Democratic/progressive attacks generally run the gamut from negative character association (X is just like Y) to policy contrasts (we can handle the economy better than X) to one-off hits and 'Macaca moments' (X flubbed the name of a country) to impugning the attacker (look how nasty my opponent is). These can be effective, particularly the latter, but they are qualitatively different from the rightwing machine's diminishment of an opponent's character. That's something that Democrats don't do as well. It's less about negative frames, contrasts, rapid response, and all the other mainstays of political strategy and more about making your opponent the butt of a joke.

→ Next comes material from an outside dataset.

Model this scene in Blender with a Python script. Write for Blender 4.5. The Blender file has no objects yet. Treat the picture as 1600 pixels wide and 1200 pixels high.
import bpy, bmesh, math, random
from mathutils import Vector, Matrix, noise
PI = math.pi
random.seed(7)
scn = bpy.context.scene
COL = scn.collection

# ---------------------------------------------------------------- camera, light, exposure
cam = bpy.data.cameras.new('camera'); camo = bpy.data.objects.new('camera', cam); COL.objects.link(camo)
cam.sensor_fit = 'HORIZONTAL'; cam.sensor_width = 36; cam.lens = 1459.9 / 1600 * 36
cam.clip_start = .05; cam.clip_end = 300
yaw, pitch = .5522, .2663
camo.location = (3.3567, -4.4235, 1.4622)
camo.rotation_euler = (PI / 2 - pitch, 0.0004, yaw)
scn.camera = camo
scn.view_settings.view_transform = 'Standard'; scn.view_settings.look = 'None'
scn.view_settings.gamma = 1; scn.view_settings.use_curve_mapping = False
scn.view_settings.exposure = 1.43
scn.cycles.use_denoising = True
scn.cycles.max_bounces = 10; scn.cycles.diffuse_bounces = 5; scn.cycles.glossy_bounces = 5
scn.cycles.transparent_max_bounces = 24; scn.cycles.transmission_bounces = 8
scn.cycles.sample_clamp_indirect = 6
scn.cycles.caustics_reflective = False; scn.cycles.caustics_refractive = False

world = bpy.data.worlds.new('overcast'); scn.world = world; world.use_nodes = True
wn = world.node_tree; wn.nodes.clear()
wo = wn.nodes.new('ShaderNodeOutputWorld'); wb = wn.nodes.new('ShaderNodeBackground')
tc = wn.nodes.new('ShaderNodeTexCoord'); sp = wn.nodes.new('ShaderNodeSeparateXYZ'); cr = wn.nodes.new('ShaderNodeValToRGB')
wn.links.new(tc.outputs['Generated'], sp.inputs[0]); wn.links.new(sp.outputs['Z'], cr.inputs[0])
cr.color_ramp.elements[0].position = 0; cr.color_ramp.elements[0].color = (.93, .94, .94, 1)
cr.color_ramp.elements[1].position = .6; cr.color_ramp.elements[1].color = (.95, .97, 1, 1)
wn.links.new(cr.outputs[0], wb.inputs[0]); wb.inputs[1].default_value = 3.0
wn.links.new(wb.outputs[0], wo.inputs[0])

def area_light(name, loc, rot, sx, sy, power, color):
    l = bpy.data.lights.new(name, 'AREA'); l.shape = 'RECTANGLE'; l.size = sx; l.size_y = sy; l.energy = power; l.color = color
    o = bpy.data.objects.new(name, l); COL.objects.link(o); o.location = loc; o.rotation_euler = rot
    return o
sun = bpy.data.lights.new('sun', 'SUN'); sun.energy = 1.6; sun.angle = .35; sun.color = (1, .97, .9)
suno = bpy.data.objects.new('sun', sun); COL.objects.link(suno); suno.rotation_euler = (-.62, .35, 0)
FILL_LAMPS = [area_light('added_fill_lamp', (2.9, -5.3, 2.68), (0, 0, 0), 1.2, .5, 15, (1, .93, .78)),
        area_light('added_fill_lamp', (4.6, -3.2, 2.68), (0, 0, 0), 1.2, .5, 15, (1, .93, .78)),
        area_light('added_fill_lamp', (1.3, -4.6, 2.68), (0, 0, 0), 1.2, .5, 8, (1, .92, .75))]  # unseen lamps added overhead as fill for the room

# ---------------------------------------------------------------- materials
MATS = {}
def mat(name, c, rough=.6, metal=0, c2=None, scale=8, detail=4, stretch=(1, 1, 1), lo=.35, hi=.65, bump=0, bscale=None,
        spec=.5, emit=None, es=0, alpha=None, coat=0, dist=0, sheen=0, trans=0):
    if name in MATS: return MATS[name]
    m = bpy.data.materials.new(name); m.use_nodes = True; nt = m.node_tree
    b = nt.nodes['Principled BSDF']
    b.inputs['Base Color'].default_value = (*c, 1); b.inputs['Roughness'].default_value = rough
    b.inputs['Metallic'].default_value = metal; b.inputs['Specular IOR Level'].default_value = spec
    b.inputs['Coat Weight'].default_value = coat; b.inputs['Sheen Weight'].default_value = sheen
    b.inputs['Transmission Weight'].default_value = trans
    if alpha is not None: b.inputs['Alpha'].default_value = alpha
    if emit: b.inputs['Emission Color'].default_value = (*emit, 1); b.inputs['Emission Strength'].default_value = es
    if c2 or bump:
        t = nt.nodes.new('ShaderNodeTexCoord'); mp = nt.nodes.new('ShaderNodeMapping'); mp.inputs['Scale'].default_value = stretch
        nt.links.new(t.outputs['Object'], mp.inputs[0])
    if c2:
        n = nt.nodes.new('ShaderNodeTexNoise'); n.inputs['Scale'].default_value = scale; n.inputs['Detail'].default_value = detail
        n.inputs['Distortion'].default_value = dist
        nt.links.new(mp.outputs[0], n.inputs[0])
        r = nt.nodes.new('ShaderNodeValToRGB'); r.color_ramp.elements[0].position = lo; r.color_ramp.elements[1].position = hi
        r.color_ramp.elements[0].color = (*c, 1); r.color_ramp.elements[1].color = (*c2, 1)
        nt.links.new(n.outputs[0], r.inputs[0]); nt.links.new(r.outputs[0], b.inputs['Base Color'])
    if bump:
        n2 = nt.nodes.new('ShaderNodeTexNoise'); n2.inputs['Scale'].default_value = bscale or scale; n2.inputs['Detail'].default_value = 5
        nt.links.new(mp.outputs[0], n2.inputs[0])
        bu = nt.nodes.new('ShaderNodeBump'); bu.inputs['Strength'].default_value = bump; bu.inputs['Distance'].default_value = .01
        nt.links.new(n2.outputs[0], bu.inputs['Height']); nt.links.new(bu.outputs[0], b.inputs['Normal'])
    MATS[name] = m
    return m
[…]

It's not like there aren't additional facts to add into the stew. McCain's net worth is $36 million dollars, almost 40 times that of Obama. McCain has butlers. BUTLERS! The John McCain Show had 9-car entourage at Starbucks to pick up a latte yesterday. There's still the matter of getting McCain on the record about the exact number, and detailing - in excruciating detail - all the homes. There are potential events like ringing keys at the DNC and visits to all the compounds. If McCain does indeed pick rich venture capitalist Mitt Romney, then the whole thing is amplified.

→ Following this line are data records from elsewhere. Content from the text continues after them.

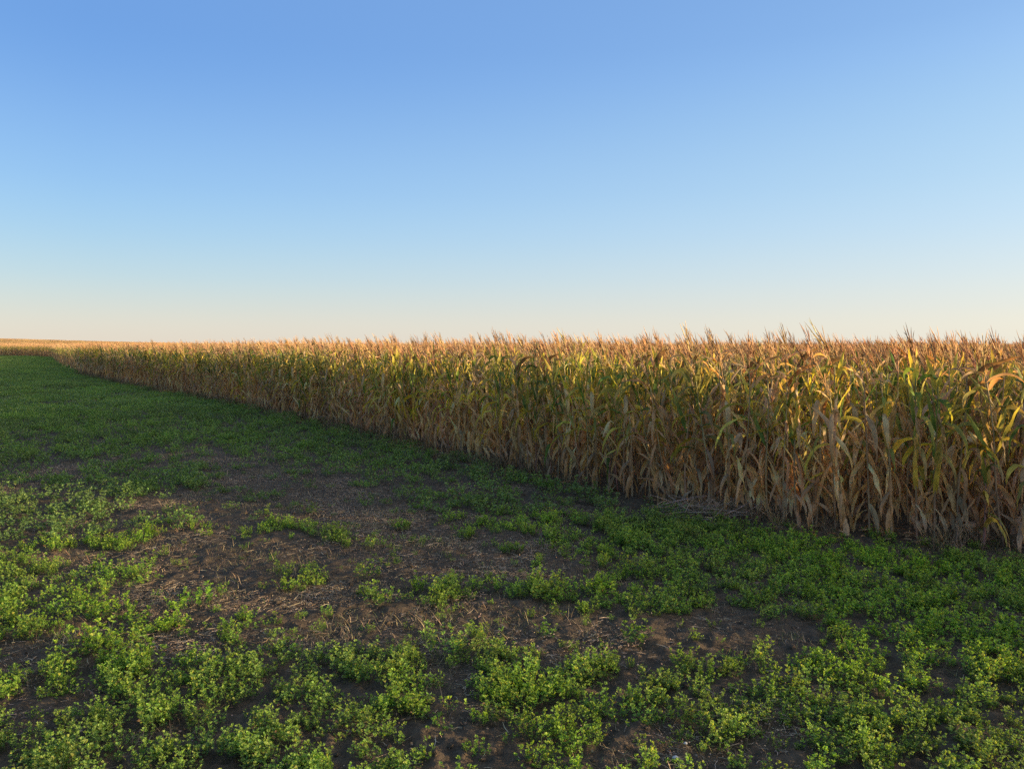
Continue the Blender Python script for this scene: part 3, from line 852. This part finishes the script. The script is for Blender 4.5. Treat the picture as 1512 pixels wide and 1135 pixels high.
# small pale pebbles in the foreground
def pebble(seed, r):
    random.seed(seed); import bmesh
    bm = bmesh.new(); bmesh.ops.create_icosphere(bm, subdivisions=2, radius=r)
    for v in bm.verts:
        k = 1 + (float(noise2(v.co.x / r * 1.3 + seed, v.co.y / r * 1.3 + v.co.z / r, seed)) - .5) * .5
        v.co = Vector((v.co.x * k * 1.25, v.co.y * k, v.co.z * k * .7))
    me = bpy.data.meshes.new("pebble"); bm.to_mesh(me); bm.free(); return me
mpb = bpy.data.materials.new("pebble"); mpb.use_nodes = True
nn_, ll_ = mpb.node_tree.nodes, mpb.node_tree.links
nz_ = nn_.new("ShaderNodeTexNoise"); nz_.inputs["Scale"].default_value = 60
rp_ = nn_.new("ShaderNodeValToRGB"); rp_.color_ramp.elements[0].color = (.3, .28, .25, 1); rp_.color_ramp.elements[1].color = (.6, .57, .52, 1)
ll_.new(nz_.outputs[0], rp_.inputs[0]); ll_.new(rp_.outputs[0], nn_["Principled BSDF"].inputs["Base Color"]); nn_["Principled BSDF"].inputs["Roughness"].default_value = .9
for i, (u, v, r, lab) in enumerate([(998, 1122, .014, "small pale pebble on dark soil at the bottom of the picture"), (1108, 936, .010, "tiny pale pebble in the dark soil gap right of centre"),
                                    (1012, 1100, .009, "tiny pale stone just above the bottom pebble")]):
    me = pebble(i + 3, r); me.materials.append(mpb); me.polygons.foreach_set("use_smooth", np.ones(len(me.polygons), bool))
    o = bpy.data.objects.new("pebble", me); COL.objects.link(o); x, y = px(u, v)
    o.location = (x, y, .012); tag(o, lab, "pebble", "pale pebbles on the soil")

# thin dull grass on the bare strip, along the track and through the far alfalfa
def grass(seed, h, n, cols):
    random.seed(seed); mb = MB()
    for i in range(n):
        a = random.uniform(0, 6.28); t = random.uniform(.3, 1.4); ln = h * random.uniform(.4, 1.1)
        p = Vector((random.gauss(0, .11), random.gauss(0, .11), -.005)); c = jit(random.choice(cols), .25)
        b = len(mb.v); w = random.uniform(.0012, .0024); sd = Vector((-math.sin(a), math.cos(a), 0)) * w
        for k in range(4):
            q = 1 - (k / 3) ** 2 * .9
            mb.v += [tuple(p - sd * q), tuple(p + sd * q)]; mb.c += [c, c]
            t = min(1.5, t + random.uniform(0, .35)); p = p + Vector((math.cos(a) * math.sin(t), math.sin(a) * math.sin(t), math.cos(t))) * ln / 3
            if k: mb.f.append((b + 2 * k - 2, b + 2 * k - 1, b + 2 * k + 1, b + 2 * k)); mb.m.append(0)
    return mb.mesh("grass", [M_WEED])
GC = [(.36, .25, .14), (.42, .31, .17), (.13, .17, .06), (.22, .2, .08), (.30, .18, .10)]
C_G = source_collection("grass", [grass(900 + i, [.05, .08, .11][i % 3], 46, GC) for i in range(8)])
x, y, fd = scatter(-22, 9, 2, 24, 42, 2.0, 24)
c = cover(x, y)
k = rng.random(len(x)) < (1.12 - c) * np.clip((fbm(x * 1.1, y * 2.4, 118, 3) - .40) * 6, 0.03, 1) * .8
x, y, c = x[k], y[k], c[k]; n = len(x); print("grass", n)
instancer("thin_grass", np.stack([x, y, terrain(x, y) - .002], 1), np.stack([np.zeros(n), np.zeros(n), rng.uniform(0, 6.28, n)], 1),
          rng.uniform(.5, 1.15, n), rng.integers(0, 8, n), C_G, "thin dull grass, part dried, over the bare strip and track", "grass")

# soil clods
def clod(seed):
    random.seed(seed); import bmesh
    bm = bmesh.new(); bmesh.ops.create_icosphere(bm, subdivisions=2, radius=1)
    for v in bm.verts:
        k = .65 + .8 * float(noise2(v.co.x * 1.7 + seed * 3, v.co.y * 1.7 + v.co.z * 1.3, seed))
        v.co = Vector((v.co.x * k * 1.2, v.co.y * k, v.co.z * k * .7))
    me = bpy.data.meshes.new("soil_clod"); bm.to_mesh(me); bm.free(); me.materials.append(M_SOIL); return me
C_C = source_collection("soil_clod", [clod(i + 1) for i in range(8)])
x, y, fd = scatter(-8, 9, 1, 11, 60, 2.0, 11)
k = rng.random(len(x)) < np.clip((fbm(x * 1.5, y * 1.5, 131, 3) - .35) * 4, .05, 1)
x, y = x[k], y[k]; n = len(x)
gz = terrain(x, y) + ((fbm(x * 3.1, y * 3.1, 3, 3) - 0.5) * 0.09 + (fbm(x * 13, y * 13, 9, 3) - 0.5) * 0.06) * np.clip(1 - np.hypot(x, y) / 40, 0, 1)
instancer("soil_clods", np.stack([x, y, gz], 1), rng.uniform(0, 6.28, (n, 3)) * np.array([.1, .1, 1]), .004 + .016 * rng.random(n) ** 4 + .006 * rng.random(n), rng.integers(0, 8, n), C_C,
          "small crumbled clods of dark earth over the bare soil", "soil clods")
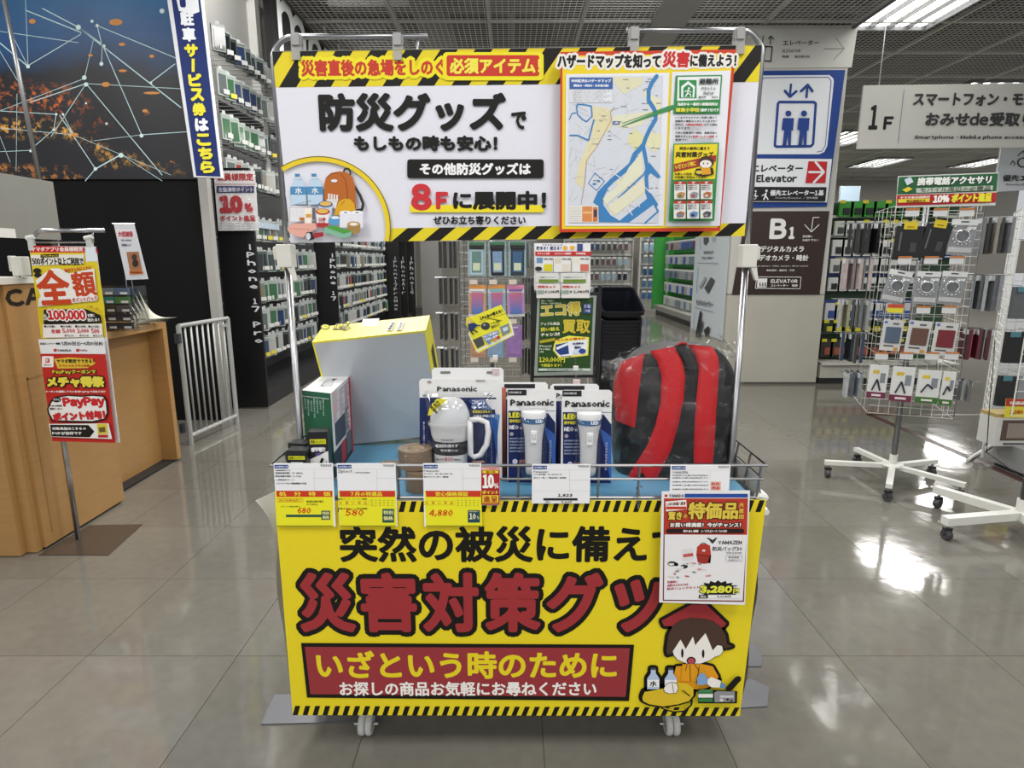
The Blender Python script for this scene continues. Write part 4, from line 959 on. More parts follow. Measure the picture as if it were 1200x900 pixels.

A good example of how the right pulls this off is their war on George Soros, where they clamped down and simply didn't let go:
Soros himself is now cautious about who he funds, refusing to act as lead donor in controversial initiatives where his presence could endanger the project's credibility. Similarly, various programs and groups are now more cautious about taking Soros's money because they're worried about the association. Thus, these projects don't get funded, and good work doesn't get done.
It's been a remarkable coup for the Right, who realized, in 2004, that Soros was readying to step up as an aggressive liberal donor and politicized his money so effectively that he couldn't fully inhabit his role in the liberal fundraising universe. It's been an extraordinarily effective effort to starve edgy initiatives of funding. Conversely, liberals have never put much energy into marginalizing conservative donors. If you called something Olin-funded, or Coors-funded, people would scratch their heads. Sheldon Adelson, the gambling tycoon who's pumping tens of millions into the right wing advocacy group Freedom's Watch, isn't even a household name among liberal political professionals. Yet Soros, who spent most of his life funding democratization efforts in the post-Soviet bloc, is somehow radioactive. It's nuts.
That's because, even after they've destroyed the guy, they're still going after him, like in this Michelle Malkin piece claiming that there's some clause in the DNC platform that will open up the money gates for him in an Obama White House. One, what does a billionaire like Soros need with more money? Two, if anyone ought to know about corporate welfare programs, it'd be conservatives, particularly those like Malkin who might as well get a paycheck directly from Scaife or Olin.
It's real simple; you choose your target, find a line of attack, and relentlessly hammer it in various ways, with total message discipline from surrogates (I'm looking at you, Russ Feingold). And you do it every day for about 3 months.